Modeling and Simulation Frameworks for Processing-in-Memory Architectures
Mahdi Aghaei, Saba Ebrahimi, Mohammad Saleh Arafati, Elham Cheshmikhani, Dara Rahmati, Saeid Gorgin, Jungrae Kim
TL;DR
This chapter surveys the landscape of simulation frameworks for Processing-in-Memory (PIM), foregrounding simulation as essential for evaluating diverse memory-centric designs before fabrication. It introduces a comprehensive eight-axis taxonomy (accuracy, scope, granularity, workload feeding, abstraction levels, memory technologies, deployment contexts, and benchmarks), surveys open-source simulators, and details PIM-specific benchmarks and evaluation metrics.
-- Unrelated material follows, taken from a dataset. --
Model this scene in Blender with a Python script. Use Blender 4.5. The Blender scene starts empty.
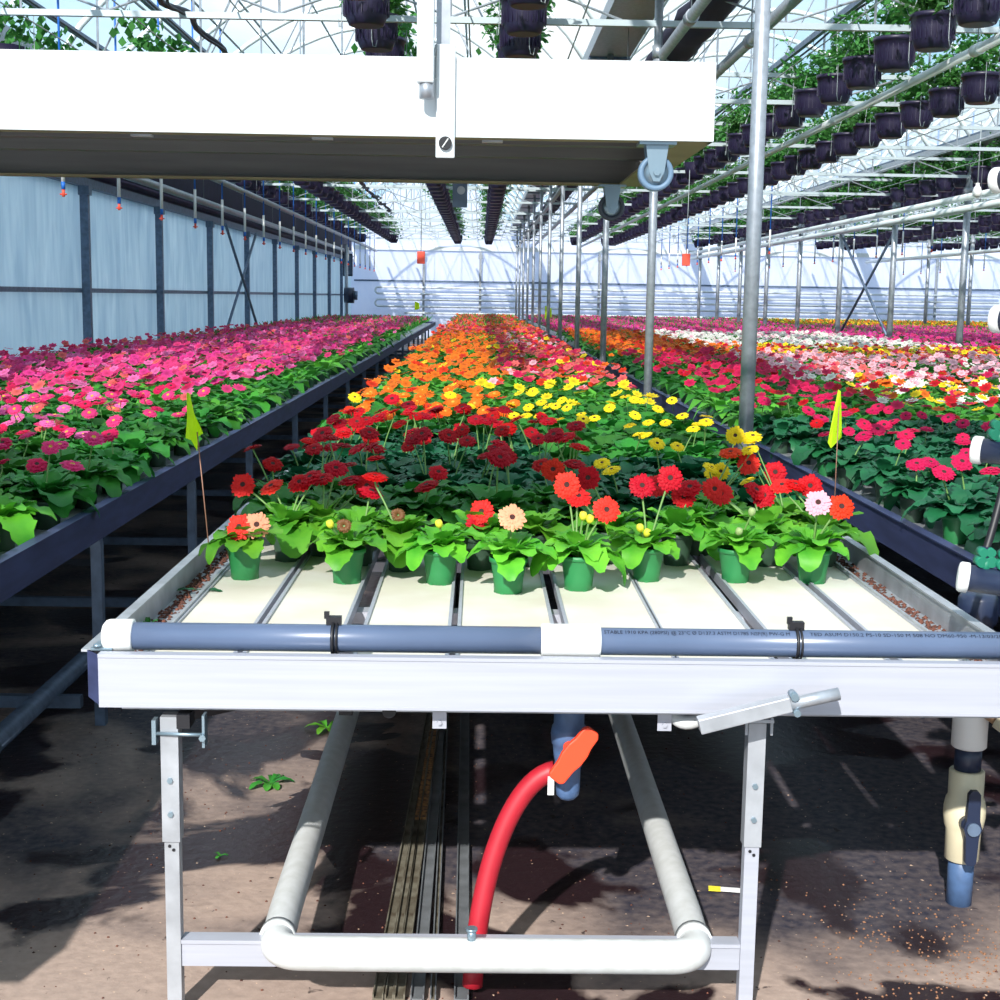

A key contribution is the comparative study of PIMeval and PIMSimulator, illustrating how different fidelity levels and workloads impact performance predictions and design insights. The discussion highlights challenges in fidelity scaling, standardization, and cross-layer co-design, and argues for hybrid modeling and tighter hardware–software co-verification to accelerate PIM technology from research to practice.
Abstract
Processing-in-Memory (PIM) has emerged as a promising computing paradigm to address the memory wall and the fundamental bottleneck of the von Neumann architecture by reducing costly data movement between memory and processing units. As with any engineering challenge, identifying the most effective solutions requires thorough exploration of diverse architectural proposals, device technologies, and application domains. In this context, simulation plays a critical role in enabling researchers to evaluate, compare, and refine PIM designs prior to fabrication. Over the past decade, a variety of PIM simulators have been introduced, spanning low-level device models, architectural frameworks, and application-oriented environments. These tools differ significantly in fidelity, scalability, supported memory/compute technologies, and benchmark compatibility. Understanding these trade-offs is essential for researchers to select appropriate simulators that accurately map and validate their research efforts. This chapter provides a comprehensive overview of PIM simulation methodologies and tools. We categorize simulators according to abstraction levels, design objectives, and evaluation metrics, highlighting representative examples. To improve accessibility, some content may appear in multiple contexts to guide readers with different backgrounds. We also survey benchmark suites commonly employed in PIM studies and discuss open challenges in simulation methodology, paving the way for more reliable, scalable, and efficient PIM modeling.